E-ticaret sitesinde ve omnichannel'da yurt dışında da benzer bir deneyimi sunma noktasında pek çok ülkede faaliyet gösteriyoruz ve daha çok ülkeye açılmaya devam edeceğiz" diyor.
Çelenkler, müşterilerine ayrıcalık ve kişiselleştirilmiş alışveriş deneyimi sunabilmek için yakın zamanda DeFacto Gift Club programını hayata geçirdiklerini ve bir ayda 1 milyon üyeye ulaştıklarını da söylüyor.
SÜRDÜRÜLEBİLİRLİK HEDEFİ
DeFacto olarak BM Küresel İlkeler Sözleşmesi imzacısı ve sektöründe bu sözleşmeyi imzalayan ilk iki şirketten biri olduklarını vurgulayan Çelenkler, şöyle devam ediyor: "Merkez mağazalarda ve lojistikte yüzde 100 sıfır atık, green to pack, plastik içermeyen tek kullanımlık malzemeler ve çevre dostu mağazalar ilk etaptaki hedeflerimiz. 2030 yılında ise yüzde 100 sürdürülebilir pamuk, geri dönüştürülebilir polyester, sürdürülebilir keten kullanmak ve kendi lokasyonlarımızda yüzde 100 yenilenebilir enerji tüketimi hedefliyoruz."
KALIPLARIN DIŞINA ÇIKMAK
'Türkiye'deki Effie Ödüllü TV Reklamlarının 10 Yıllık Toplumsal Cinsiyet Eşitliği Karnesi' başlıklı araştırma sonuçlarına göre, kadınlar yüzde 44 oranında evli ve evde temsil ediliyorken, erkekler ise daha çok hayatın içinde ve otorite figürü olarak resmediliyor.

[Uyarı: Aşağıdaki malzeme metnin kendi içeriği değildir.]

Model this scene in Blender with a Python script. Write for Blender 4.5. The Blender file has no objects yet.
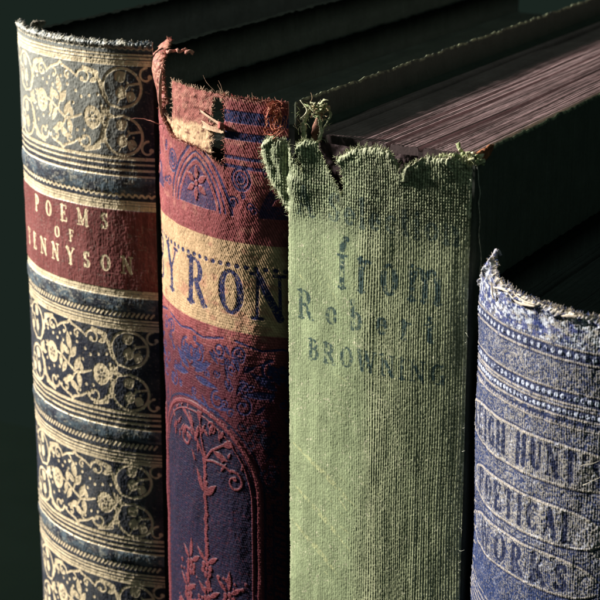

Kadının iş gücüne katılımı arttıkça ise aile yapısında değişim ve kadın erkek rolleri konusunda da dönüşüm yaşandığını belirten Çelenkler, buna katkı sunmak için triko reklamlarında kalıplaşmış alışkanlıkların dışına çıkarak kadın ve erkek rollerini hedef kitleleriyle buluşturduklarını söylüyor.